What is the Time Value of Money?
The time value of money is a concept that demonstrates some value associated with money w.r.t time.
If you are offered some money, let's say 100 now and an option to have the same amount 1 year from today, you'll choose to have it today as you can earn interest on offered money and make some extra money out of it through interest.
The time value of money is a concept that lies at the heart of finance. It has broad applications in the valuation of all securities. It enables us to answer questions like how much is the amount today worth after X years, what is the worth of Y amount today that is yet to be received X years from now, and numerous more. The SIP calculator and EMI calculator implemented here are examples of using time value of money calculations.
How to use TVM Calculator?
The above arrangement of text boxes is same as the placement of keys on a Texas BA 2 plus calculator. You can similarly enter values as you do on BA 2 plus except for the fact that the present value is taken as a negative value by default for easy calculations.
For those who are not aware of how BA 2 plus works, let's get into what the fields are and their significance -
Number of Months/Years (N) - You can enter the value as a number of months if the interest rate is monthly or you can enter the value as a number of years if the interest rate is yearly.
Interest rate (I/Y) - It is the interest rate or required rate per year or per month.
Present Value (PV) - Present Value is as the name suggest, the present value of any future money or value of any cash at present
Payment (PMT) - Payment is the equal cash that is being paid or received at every month or year
Future Value (FV) - Future value is the value of present money and any payment made in between in future considering compounding
Situation - Let's consider we have initial capital of 1,00,000 and want to invest it in a security that gives 8% return per year for 10 years and we want to find the value of our money at the end of year 10.
Solution - To calculate the final value at the end of year 10, we need to put value of N as 10 as number of years are 10, value of I/Y as 8% as we get return of 8% every year, present value as -1,00,000 (- sign indicating cash outflow which is default convention implemented so we enter just 1,00,000 in the text box) , payment as 0 as we haven't received nor paid any amount. Since we need to calculate future value keep the field blank and hit the calculate button to get value at the end of year 10.
Situation - Let's consider we have initial capital of 1,00,000 and after 10 years after investing in some place the final value (future value) after the end of year 10 will be 2,00,000 and we are investing a fixed amount of 1000 per year and we want to find out what is the rate per year (I/Y)
Solution - To calculate the interest rate (I/Y) as we have given an initial value of 1,00,000 we can put PV as 1,00,000 in the above text box of PV(-ve sign indicates cash outflow), put N as 10 as the number of years is 10, payment (PMT) as -1000 (-ve as cash going outs) and future value as 2,00,000 in future value.

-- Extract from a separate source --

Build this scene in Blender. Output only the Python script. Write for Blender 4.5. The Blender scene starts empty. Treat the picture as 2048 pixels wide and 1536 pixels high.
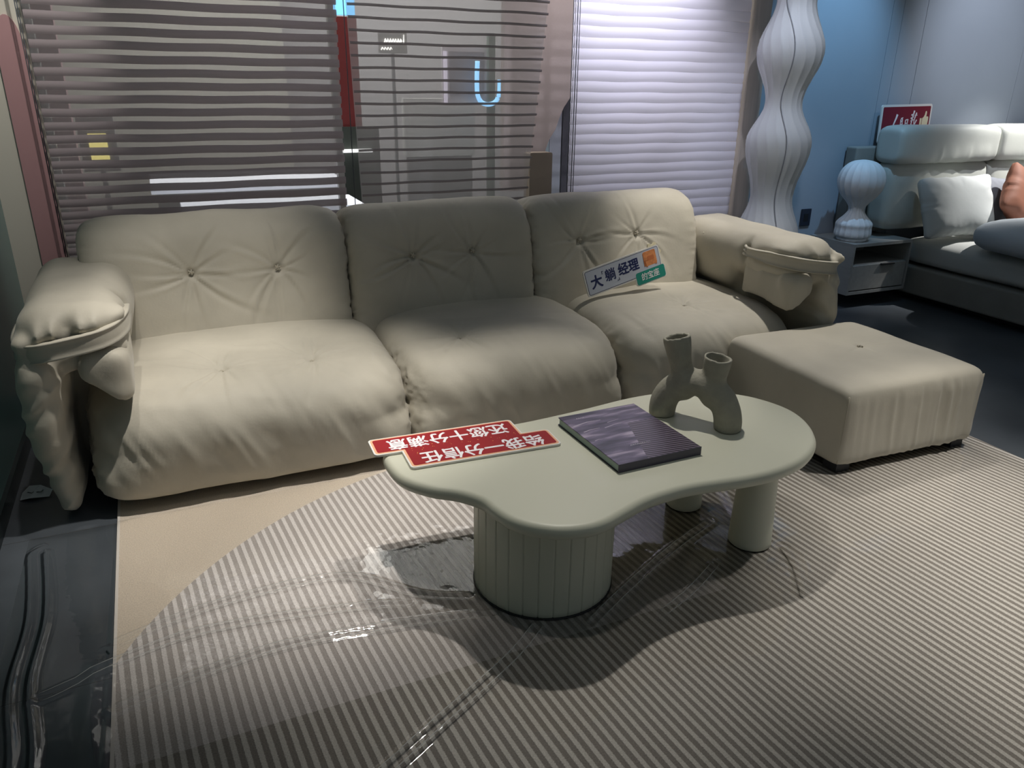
import bpy, bmesh, math, random
import numpy as np
from mathutils import Vector, Matrix
PI = math.pi
random.seed(4)
rng = np.random.RandomState(7)
SC = bpy.context.scene
COL = SC.collection

# ------------------------------------------------------------------ camera
def vn(v):
    v = np.array(v, float); return v/np.linalg.norm(v)
F = 1540.0                                  # focal length in pixels of a 2048 wide frame
Dn = vn([-51, 3900, F]); Xd = np.array([3676, -561, F], float); Xd = vn(Xd-Dn*Xd.dot(Dn)); Yd = np.cross(Xd, Dn)
R = np.array([Xd, Yd, -Dn])
cx_, cy_, cz_ = R@[1, 0, 0], R@[0, -1, 0], R@[0, 0, -1]
cam = bpy.data.cameras.new('camera'); cam.sensor_width = 36; cam.lens = F/2048*36; cam.clip_start = 0.05
camo = bpy.data.objects.new('camera', cam); COL.objects.link(camo)
camo.matrix_world = Matrix(((cx_[0], cy_[0], cz_[0], 0), (cx_[1], cy_[1], cz_[1], 0), (cx_[2], cy_[2], cz_[2], 1.45), (0, 0, 0, 1)))
SC.camera = camo

# ------------------------------------------------------------------ world, exposure
SC.view_settings.view_transform = 'Standard'; SC.view_settings.look = 'None'
SC.view_settings.exposure = 0.34; SC.view_settings.gamma = 1.0; SC.view_settings.use_curve_mapping = False
W = bpy.data.worlds.new('world'); SC.world = W; W.use_nodes = True
W.node_tree.nodes['Background'].inputs[0].default_value = (0.62, 0.72, 0.78, 1)
W.node_tree.nodes['Background'].inputs[1].default_value = 0.115

# ------------------------------------------------------------------ lights (ceiling spotlights of the showroom, some added as fill)
def spot(name, loc, target, power, angle, blend=0.5, color=(1, .95, .88), rad=.03):
    l = bpy.data.lights.new(name, 'SPOT'); l.energy = power; l.spot_size = math.radians(angle); l.spot_blend = blend
    l.color = color; l.shadow_soft_size = rad
    o = bpy.data.objects.new(name, l); COL.objects.link(o); o.location = loc
    d = Vector(target)-Vector(loc); o.rotation_euler = d.to_track_quat('-Z', 'Y').to_euler(); return o
def area(name, loc, target, power, sx, sy, color):
    l = bpy.data.lights.new(name, 'AREA'); l.shape = 'RECTANGLE'; l.size = sx; l.size_y = sy; l.energy = power; l.color = color
    o = bpy.data.objects.new(name, l); COL.objects.link(o); o.location = loc
    d = Vector(target)-Vector(loc); o.rotation_euler = d.to_track_quat('-Z', 'Y').to_euler(); return o
spot('ceiling_or_fill_spot', (0.50, 2.45, 2.85), (0.22, 2.62, 0.2), 175, 45, 0.85)
spot('ceiling_or_fill_spot', (1.50, 2.66, 2.85), (1.10, 2.06, 0.2), 100, 43, 0.6)
spot('ceiling_or_fill_spot', (3.05, 3.15, 2.85), (2.70, 2.85, 0.3), 130, 56, 0.9)
spot('ceiling_or_fill_spot', (3.0, 1.45, 2.85), (2.60, 1.05, 0.0), 340, 50, 1.0)
spot('ceiling_or_fill_spot', (0.6, 1.5, 2.85), (0.5, 1.3, 0.0), 13, 80, 0.9)
spot('ceiling_or_fill_spot', (-0.15, 2.75, 2.85), (-0.35, 2.95, 0.6), 38, 36, 0.9)
spot('ceiling_or_fill_spot', (-0.1, 3.3, 2.85), (-0.56, 4.1, 1.3), 70, 34, 0.9)  # added to brighten the beige jamb
spot('ceiling_or_fill_spot', (2.30, 3.2, 2.9), (2.55, 4.1, 1.75), 175, 52, 1.0, (.90, .89, 1))
spot('ceiling_or_fill_spot', (0.9, 3.1, 2.9), (0.9, 4.1, 1.5), 12, 80, 1.0, (1, .92, .95))
spot('ceiling_or_fill_spot', (4.05, 3.2, 2.9), (4.15, 4.15, 1.5), 85, 54, 0.9, (.32, .64, 1))
spot('ceiling_or_fill_spot', (6.4, 3.1, 2.85), (5.65, 3.65, 0.65), 420, 42, 0.9, (1, .98, .95))
spot('ceiling_or_fill_spot', (5.2, 2.9, 2.85), (5.6, 4.1, 1.6), 85, 66, 1.0, (.84, .88, 1))
spot('ceiling_or_fill_spot', (2.9, 2.9, 2.85), (3.45, 3.75, 1.1), 42, 40, 0.8, (.78, .84, 1))
spot('ceiling_or_fill_spot', (2.3, 4.32, 2.85), (2.42, 4.75, 1.1), 60, 70, 1.0, (1, .93, .93))  # added behind the glass to lift the dark partition
spot('ceiling_or_fill_spot', (0.10, 1.9, 2.85), (0.16, 3.42, 0.68), 75, 24, 0.9)  # narrow fill added to brighten the left back cushion alone
spot('ceiling_or_fill_spot', (2.55, 2.3, 2.85), (2.42, 3.4, 0.85), 85, 20, 1.0)  # narrow fill added for the right back cushion
area('ceiling_panel', (1.6, 6.0, 2.7), (1.6, 6.2, 0), 80, 4, 2, (1, .97, .92))

# ------------------------------------------------------------------ helpers
def tag(o, label=None, cat=None, group=None, kind=None):
    if label: o['label'] = label
    if cat: o['category'] = cat
    if group: o['group'] = group
    if kind: o['kind'] = kind
    return o
def empty(name, loc=(0, 0, 0), rot=None, label=None, cat=None, group=None):
    o = bpy.data.objects.new(name, None); COL.objects.link(o); o.location = loc; o.empty_display_size = .1
    if rot is not None: o.rotation_euler = rot
    return tag(o, label, cat, group)
def link(name, me, mat, parent=None, smooth=True):
    if mat is not None:
        for m in (mat if isinstance(mat, (list, tuple)) else [mat]): me.materials.append(m)
    if smooth: me.shade_smooth()
    else: me.shade_flat()
    o = bpy.data.objects.new(name, me); COL.objects.link(o)
    if parent: o.parent = parent
    return o
def mesh_np(name, V, Fq, mat, parent=None, smooth=True):
    me = bpy.data.meshes.new(name)
    V = np.ascontiguousarray(V, dtype=np.float32); Fq = np.ascontiguousarray(Fq, dtype=np.int32)
    k = Fq.shape[1]
    me.vertices.add(len(V)); me.vertices.foreach_set('co', V.ravel())
    me.loops.add(Fq.size); me.loops.foreach_set('vertex_index', Fq.ravel())
    me.polygons.add(len(Fq)); me.polygons.foreach_set('loop_start', np.arange(0, Fq.size, k, dtype=np.int32))
    me.update(calc_edges=True); me.validate()
    return link(name, me, mat, parent, smooth)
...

Hit calculate button to get the interest earned per year which is - 7.17%
Situation - Let's consider we have need a capital of 1,00,000 and we are investing 10,000 at the end of every year (pmt=10,000) at the rate of 10% we need to find the amount that we can invest today to achive the desired outcome, what that value could be?
Solution - To calculate the present value we have a future value (FV) of 1,00,000 and we are investing 10,000 after every year implying a payment of 1,000 i.e PMT is -1,000(-ve as cash outflow) for 10 years (N = 10) with interest rate of 10% (I/Y = 10%) to calculate the amount that we need to invest today (PV) enter the corresponding values and hit calculate button to obtain the present value which would be -32,409.76.

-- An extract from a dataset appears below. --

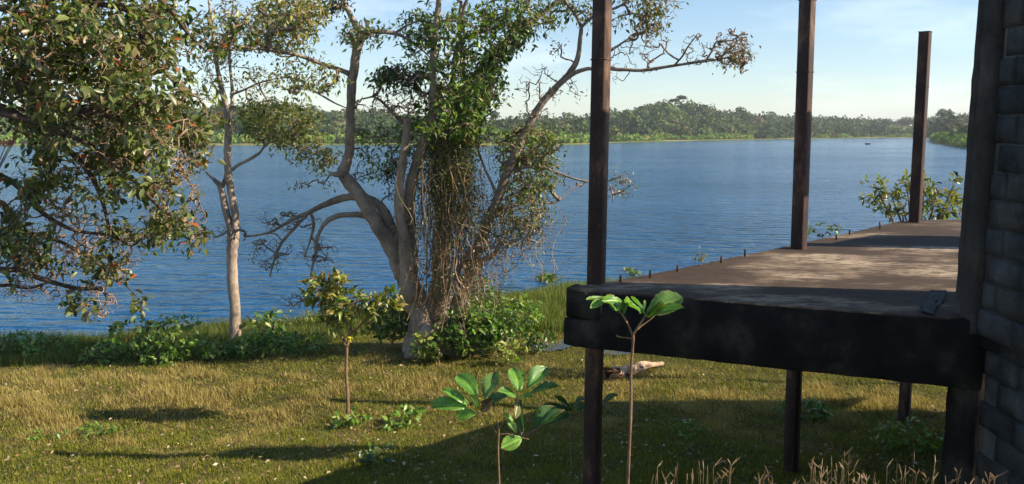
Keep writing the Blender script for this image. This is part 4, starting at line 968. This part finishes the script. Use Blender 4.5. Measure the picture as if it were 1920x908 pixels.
# undergrowth along the bank, plant by plant
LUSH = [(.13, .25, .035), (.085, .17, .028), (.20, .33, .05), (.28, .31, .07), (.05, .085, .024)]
sh = [  # px, py(base), Y, height m, spread, clusters, leaf size, palette weight, label
    (40, 668, 19.2, .75, .8, 60, .13, [2, 2, 1, 1, 2], 'low broad leaved shrub at the water edge, farthest left'),
    (95, 680, 18.6, .6, .7, 50, .14, [3, 2, 2, 1, 1], 'bright low shrub at the left beneath the hanging boughs'),
    (205, 682, 17.6, .55, .6, 40, .13, [2, 2, 2, 1, 1], 'leafy shrub at the left end of the bank hedge'),
    (258, 680, 17.4, 1.7, .7, 60, .14, [2, 2, 2, 2, 1], 'tall loose sprig with reddish leaf tips above the bank hedge'),
    (335, 676, 17.5, 1.6, .8, 70, .14, [2, 2, 2, 2, 1], 'tall loose sprig close to the left of the slender tree'),
    (310, 684, 17.2, .6, .6, 50, .13, [2, 3, 2, 1, 1], 'round leafy shrub in the middle of the left bank hedge'),
    (362, 680, 17.3, .8, .5, 60, .13, [2, 3, 2, 1, 1], 'dense dark shrub just before the slender tree'),
    (412, 676, 17.6, .7, .45, 50, .12, [3, 2, 2, 1, 1], 'shrub touching the left side of the slender trunk'),
    (475, 676, 17.7, .85, .55, 75, .12, [3, 2, 3, 1, 1], 'bright green shrub touching the right side of the slender trunk'),
    (525, 672, 17.7, .75, .5, 60, .12, [3, 2, 3, 1, 1], 'bushy green shrub right of the slender tree'),
    (570, 668, 17.9, .7, .7, 60, .11, [3, 2, 2, 1, 2], 'low shrub between the slender tree and the young tree'),
    (500, 625, 19.6, 1.2, .5, 22, .2, [2, 2, 1, 1, 3], 'tall thin weed with wide dark leaves against the water'),
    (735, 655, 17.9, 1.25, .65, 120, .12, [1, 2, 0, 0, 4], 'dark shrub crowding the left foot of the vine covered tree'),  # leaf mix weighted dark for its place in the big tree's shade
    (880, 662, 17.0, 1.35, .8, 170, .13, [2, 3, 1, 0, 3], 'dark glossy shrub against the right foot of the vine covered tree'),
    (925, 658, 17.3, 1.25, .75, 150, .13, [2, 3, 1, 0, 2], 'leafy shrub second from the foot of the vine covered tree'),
    (965, 640, 18.4, 1.1, .7, 110, .13, [3, 1, 3, 2, 0], 'bright green shrub at the edge of the tall grass'),
    (905, 560, 20.5, 1.3, .5, 40, .14, [2, 2, 1, 1, 1], 'slim shrub standing behind the right limb of the big tree'),
    (800, 640, 16.6, .75, .35, 20, .14, [1, 1, 1, 3, 0], 'yellowing seedling in front of the big trunk'),
    (960, 668, 16.4, .6, .3, 14, .14, [0, 0, 1, 4, 0], 'pale yellow seedling on a thin stalk before the tall grass'),
    (560, 560, 21.5, .9, .6, 18, .1, [0, 1, 0, 2, 2], 'bare reddish brush standing at the water behind the young tree'),
    (760, 772, 12.3, .24, .35, 14, .13, [3, 1, 3, 1, 0], 'small bright weed in the lawn right of the young tree'),
    (655, 782, 12.3, .25, .25, 10, .12, [3, 1, 2, 1, 0], 'small weed at the foot of the young tree'),
    (700, 878, 9.6, .28, .2, 4, .15, [1, 2, 0, 0, 4], 'little dark leaved seedling at the edge of the shadow'),
    (185, 790, 12.2, .17, .35, 12, .09, [3, 2, 2, 1, 0], 'small weed in the lawn at far left'),
    (90, 800, 12.0, .13, .3, 8, .08, [3, 2, 2, 1, 0], 'lowest weed in the lawn at far left'),
    (1290, 806, 11.4, .2, .3, 12, .1, [3, 2, 2, 1, 0], 'small weed in the shade under the deck'),
    (1500, 778, 12.4, .3, .5, 24, .12, [2, 3, 1, 0, 2], 'spreading fern like weed between the middle and far column feet'),
    (1700, 845, 10.8, .25, .5, 26, .1, [3, 2, 2, 1, 0], 'patch of weeds right of the far column foot'),
    (1015, 655, 17.6, .5, .4, 24, .12, [1, 3, 0, 0, 3], 'dark little shrub beside the small pool'),
]
for (px, py, Y, h, spd, ncl, sz, w, lab) in sh:
    if px < 600 and h > .4: h *= .64; ncl *= .62; spd *= .9
    if px in (880, 925): h *= .85; spd *= .85; ncl *= .8
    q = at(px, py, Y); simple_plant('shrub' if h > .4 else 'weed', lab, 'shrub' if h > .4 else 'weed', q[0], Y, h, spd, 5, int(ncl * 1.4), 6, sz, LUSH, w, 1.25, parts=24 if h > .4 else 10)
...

Situation - Let's assume we require a capital of 2,50,000. Currently, we are investing 1,00,000 to reach 2,50,000 at the end of 5 years (N = 5) for a specific purpose. We have identified an investment that will yield a 10% return annually (I/Y = 10%). What is the additional amount needed to be invested each year to attain the final value (future value) of 2,50,000?
Solution - To calculate the necessary payment to reach 2,50,000, set 1,00,000 as the present value (PV), 5 as the number of years (N) for the investment period, 10 as the interest rate per year (I/Y) representing the 10% return, and 2,50,000 as the future value (FV). After hitting the calculate button, the result is 14,569.62. This is the amount that must be invested at the end of every year to achieve the future value of 2,50,000.

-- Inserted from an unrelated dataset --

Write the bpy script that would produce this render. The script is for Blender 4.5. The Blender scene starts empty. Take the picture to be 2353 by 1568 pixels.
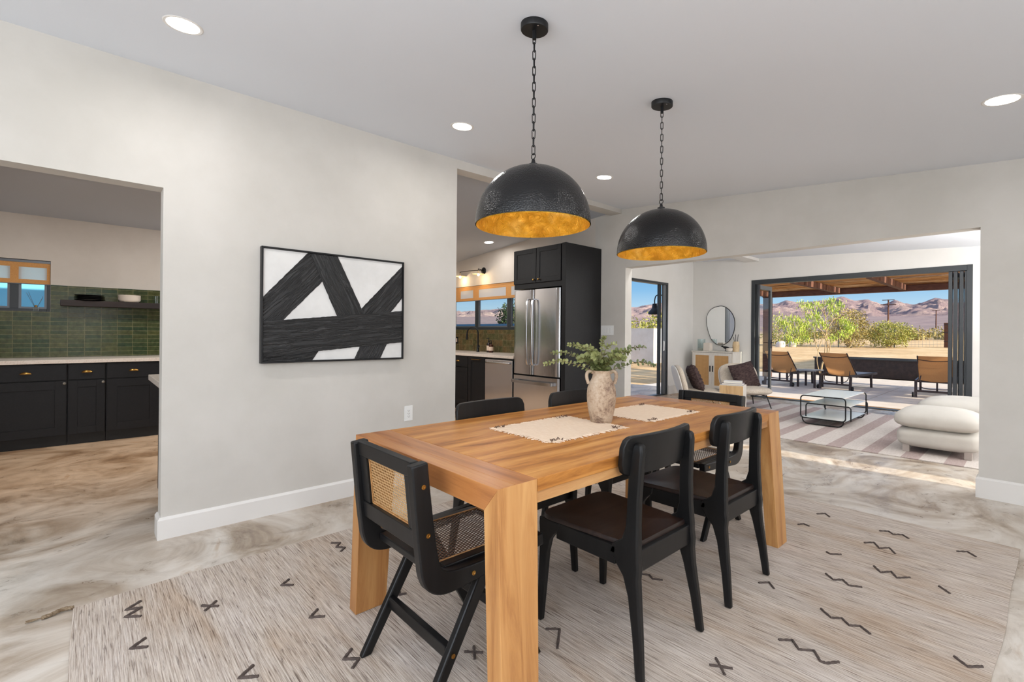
import bpy, bmesh, math, random
from mathutils import Vector, Matrix, noise
R = math.radians
random.seed(7)
scene = bpy.context.scene
col = scene.collection
PI = math.pi

# ------------------------------------------------------------------ materials
def _nodes(name):
    m = bpy.data.materials.new(name); m.use_nodes = True
    nt = m.node_tree
    return m, nt, nt.nodes['Principled BSDF']
def N(nt, t, **kw):
    n = nt.nodes.new(t)
    for k, v in kw.items(): setattr(n, k, v)
    return n
def setin(n, **kw):
    for k, v in kw.items():
        n.inputs[k.replace('_', ' ')].default_value = v
def c4(c): return (c[0], c[1], c[2], 1)
def srgb(r, g, b):
    f = lambda u: (u/255/12.92) if u <= 10 else ((u/255+0.055)/1.055)**2.4
    return (f(r), f(g), f(b))
def ramp(nt, fac, stops):
    n = N(nt, 'ShaderNodeValToRGB')
    e = n.color_ramp.elements
    e[0].position, e[0].color = stops[0][0], c4(stops[0][1])
    e[1].position, e[1].color = stops[-1][0], c4(stops[-1][1])
    for p, c in stops[1:-1]:
        k = e.new(p); k.color = c4(c)
    nt.links.new(fac, n.inputs['Fac'])
    return n.outputs['Color']
def coords(nt, scale=(1, 1, 1), rot=(0, 0, 0)):
    tc = N(nt, 'ShaderNodeTexCoord'); mp = N(nt, 'ShaderNodeMapping')
    mp.inputs['Scale'].default_value = scale; mp.inputs['Rotation'].default_value = rot
    nt.links.new(tc.outputs['Object'], mp.inputs['Vector'])
    return mp.outputs['Vector']
def nz(nt, vec, scale, detail=4, rough=.55, dist=0):
    n = N(nt, 'ShaderNodeTexNoise')
    setin(n, Scale=scale, Detail=detail, Roughness=rough, Distortion=dist)
    nt.links.new(vec, n.inputs['Vector'])
    return n.outputs['Fac']
def bumpit(nt, bs, h, strength, dist=.01):
    b = N(nt, 'ShaderNodeBump'); setin(b, Strength=strength, Distance=dist)
    nt.links.new(h, b.inputs['Height']); nt.links.new(b.outputs['Normal'], bs.inputs['Normal'])
def M(name, c1, c2=None, rough=.5, metal=0, scale=6, stretch=(1, 1, 1), detail=4, lo=.35, hi=.65, bump=0, bscale=None, bdist=.004, spec=.5, coat=0, dist=0, mid=None, roughvar=0):
    m, nt, bs = _nodes(name)
    setin(bs, Roughness=rough, Metallic=metal)
    bs.inputs['Specular IOR Level'].default_value = spec
    bs.inputs['Coat Weight'].default_value = coat
    bs.inputs['Base Color'].default_value = c4(c1)
    if c2 or bump or roughvar:
        v = coords(nt, stretch)
        f = nz(nt, v, scale, detail, .6, dist)
        if c2:
            st = [(lo, c1), (hi, c2)] if mid is None else [(lo, c1), ((lo+hi)/2, mid), (hi, c2)]
            nt.links.new(ramp(nt, f, st), bs.inputs['Base Color'])
        if bump:
            h = nz(nt, v, bscale, 3, .6) if bscale else f
            bumpit(nt, bs, h, bump, bdist)
    return m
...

Situation - Let's assume we require a capital of 10,00,000. Currently, we are investing 5,00,000 as initial investment with 10% return annually. If we are considering to invest 1,00,000 every year, how many years are required to get to the amount of 10,00,000 as future value?
Solution - To calculate the years to reach 10,00,000, set 10,00,000 as FV, 10 as I/Y as return is 10%, 1,00,000 as PV as initial investment is 1,00,000 and 1,00,000 as PMT as we are paying 1,00,000 at the end of each year. Hit calculate to get the number of years required to get to the final value of 10,00,000, you would get N as 2,50,000.